Handling Infeasibilities



By default, Xpress-SLP will include penalty error vectors in the augmented SLP structure. This feature adds explicit positive and negative slack vectors to all constraints (or, optionally, just to equality constraints) which include nonlinear coefficients. In many cases, this is itself enough to retain feasibility. There is also an opportunity to add penalty error vectors to all constraints, but this is not normally required.

During cascading (see next section), Xpress-SLP will ensure that the value of a cascaded variable is never set outside its lower and upper bounds (if these have been specified).

If any penalty error vectors are used in the solution to an SLP iteration, the penalty is automatically increased, so that ultimately the penalty error vectors should be forced out of the solution if it is feasible. If the penalty costs reach the maximum (determined by the control parameter XSLP_ERRORMAXCOST) then the penalty error vectors will be fixed to zero. This may cause the final solution to be infeasible, implying that there is no feasible solution to the original problem in the neighborhood of the current values of the variables. This may be because the original solution was infeasible, or it may be that the initial penalty costs were too low, allowing the linear approximations to explore too far away from the feasible region of the nonlinear problem.

If the control parameter XSLP_ALGORITHM has bit 8 (escalate penalties) set, then the penalty costs of individual penalty vectors which are used in the solution will be increased, as well as the overall penalty increase described above. This allows the optimization to re-balance the penalty costs which can avoid subsequent SLP iterations becoming stuck on a particular penalty vector.

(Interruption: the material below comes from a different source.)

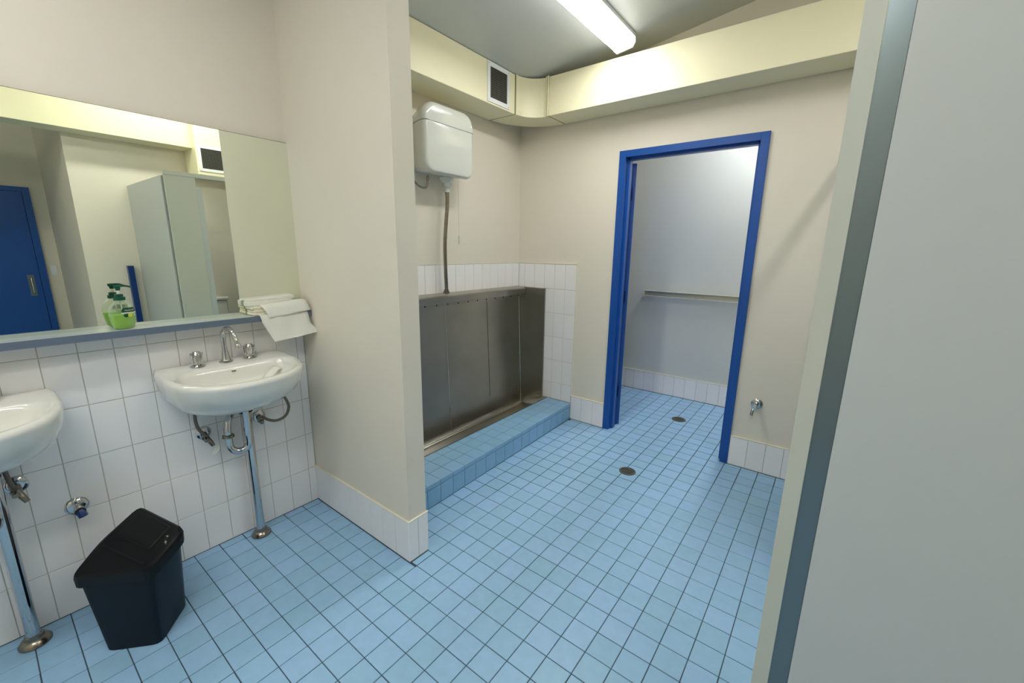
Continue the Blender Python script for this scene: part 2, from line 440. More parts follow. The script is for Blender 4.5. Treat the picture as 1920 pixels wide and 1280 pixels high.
# ---------------------------------------------------------------- flushing cistern
ci = thing('flushing_cistern', 'white plastic high-level cistern on the wall above the steel urinal', 'cistern', (-.895, .86, 1.86))
def rrect(y0, y1, z0, z1, rb, rtp, n=8):
    P = []
    for (cy, cz, a0, r) in ((y1 - rb, z0 + rb, -PI / 2, rb), (y1 - rtp, z1 - rtp, 0, rtp), (y0 + rtp, z1 - rtp, PI / 2, rtp), (y0 + rb, z0 + rb, PI, rb)):
        for k in range(n + 1):
            a = a0 + PI / 2 * k / n; P.append((cy + r * math.cos(a), cz + r * math.sin(a)))
    return P
def shell(name, y0, y1, z0, z1, rb, rtp, m, parent, xa=-.895, xb=-.70, taper=.05):
    bm = bmesh.new(); rings = []
    lay = [(xa, taper)] + [(xa + (xb - xa - .035) * t, taper * (1 - t) ** 1.3) for t in (.3, .6, 1)]
    for k in range(1, 6):
        a = PI / 2 * k / 5; lay.append((xb - .035 + .035 * math.sin(a), .028 * (1 - math.cos(a))))
    for x, ins in lay:
        zi0 = ins if rb > .01 else 0; zi1 = ins * .7 if rtp > .01 else 0
        rings.append([(x, p, q) for p, q in rrect(y0 + ins, y1 - ins, z0 + zi0 * (.5 if name != 'lid' else 0), z1 - zi1 * (0 if name != 'lid' else 1), max(rb - ins * .3, .004), max(rtp - ins * .3, .004))])
    loft(bm, rings)
    return fin(name, bm, m, parent, smooth=True, sharp=.7)
shell('tank', .640, 1.065, 1.862, 2.1475, .062, .003, PLAST, ci)
shell('lid', .637, 1.068, 2.1495, 2.262, .003, .095, PLAST, ci, xb=-.697)
lt('push_plug', (-.699, 1.03, 2.185), (1, 0, 0), [(0, .009), (.003, .009), (.004, .006)], WHITEM, ci, 12)
lt('outlet_nut', (-.80, .905, 1.868), (0, 0, -1), [(0, .050), (.004, .052), (.030, .036), (.036, .029), (.060, .029), (.064, .019), (.095, .0185)], PLAST, ci)
tb('flush_pipe', [(-.80, .905, 1.78), (-.80, .905, 1.70), (-.803, .893, 1.58), (-.806, .882, 1.44), (-.81, .886, 1.28), (-.822, .902, 1.15), (-.826, .905, 1.10)], .0125, DULL, ci, 16)
lt('pipe_collar', (-.80, .905, 1.80), (0, 0, -1), [(0, .015), (.003, .0185), (.022, .0185), (.025, .014)], DULL, ci)
lt('pipe_collar', (-.826, .905, 1.131), (0, 0, -1), [(0, .014), (.003, .018), (.014, .018), (.016, .023), (.028, .023)], DULL, ci)
tb('pull_cord', [(-.82, 1.03, 1.87), (-.82, 1.03, 1.6), (-.82, 1.031, 1.49)], .0012, OFFW, ci, 6, 1)
lt('pull_grip', (-.82, 1.031, 1.50), (0, 0, -1), [(0, .003), (.01, .0045), (.05, .0055), (.06, .003)], PLAST, ci, 10)
sp = thing('supply_hose', 'braided supply hose curling under the left end of the high cistern', 'hose', (-.86, .70, 1.82))
tb('hose', [(-.885, .59, 2.06), (-.88, .60, 1.97), (-.87, .635, 1.885), (-.855, .685, 1.812), (-.84, .728, 1.787), (-.83, .758, 1.797), (-.83, .766, 1.84)], .0058, DULL, sp, 10)
lt('hose_nut', (-.83, .766, 1.834), (0, 0, 1), [(0, .009), (.018, .009), (.02, .006), (.03, .006)], DULL, sp, 6)

# ---------------------------------------------------------------- duct and vents
du = thing('air_duct', 'cream boxed air duct running round the top of the walls', 'duct', (-.65, .7, 2.35))
Z0, Z1 = 2.35, 2.605
bx('straight_section', (-.893, -.65, .003, 1.437, Z0, Z1), CREAM, du, bevel=.003)
def elbow(cx, cy, r0, r1, a0, a1, flip=False):
    bm = bmesh.new(); ring = []; n = 16
    rings = []
    for k in range(n + 1):
        a = a0 + (a1 - a0) * k / n; c, s = math.cos(a), math.sin(a)
        rings.append([(cx + r0 * c, cy + r0 * s, Z0), (cx + r1 * c, cy + r1 * s, Z0), (cx + r1 * c, cy + r1 * s, Z1), (cx + r0 * c, cy + r0 * s, Z1)])
    loft(bm, rings); return bm
fin('elbow', elbow(-.478, 1.445, .165, .398, PI, PI / 2), CREAM, du, smooth=True, sharp=.6)
bx('straight_section', (-.473, 1.95, 1.603, 1.8385, Z0, Z1), CREAM, du, bevel=.003)
bx('joint_line', (-.89, -.6505, 1.4375, 1.4435, Z0 + .001, Z1 - .003), CREAMD, du)
bx('joint_band', (-.65, -.6435, 1.444, 1.456, Z0 - .001, Z1 + .006), CREAM, du)
bx('joint_band', (-.500, -.488, 1.600, 1.612, Z0 - .001, Z1 + .006), CREAM, du)
bx('joint_band', (-.480, -.474, 1.594, 1.604, Z0 - .001, Z1 + .006), CREAM, du)
bx('joint_line', (-.4765, -.4735, 1.606, 1.838, Z0 - .0008, Z1 - .003), CREAMD, du)
fin('elbow', elbow(1.95, 1.34, .263, .498, PI / 2, 0), CREAM, du, smooth=True, sharp=.6)
bx('straight_section', (2.213, 2.448, -2.6, 1.34, Z0, Z1), CREAM, du, bevel=.003)
bx('riser', (2.13, 2.449, .44, .98, 2.10, 2.88), CREAM, du, bevel=.003)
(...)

If the control parameter XSLP_ALGORITHM has bit 10 (max cost option) set, then the penalty vectors are not fixed when XSLP_ERRORMAXCOST is reached. Instead, optimization continues with the cost remaining at the same value. This option should only be selected if XSLP_ITERLIMIT has also been set to prevent the optimization continuing for ever, or if there is some other method (such as a callback) which can be used to terminate the optimization. Using this option is helpful when the problem takes many SLP iterations to converge and has active penalty vectors in most solutions; this situation has the danger that the penalty costs become too high, resulting in numerical instability, before convergence can be achieved.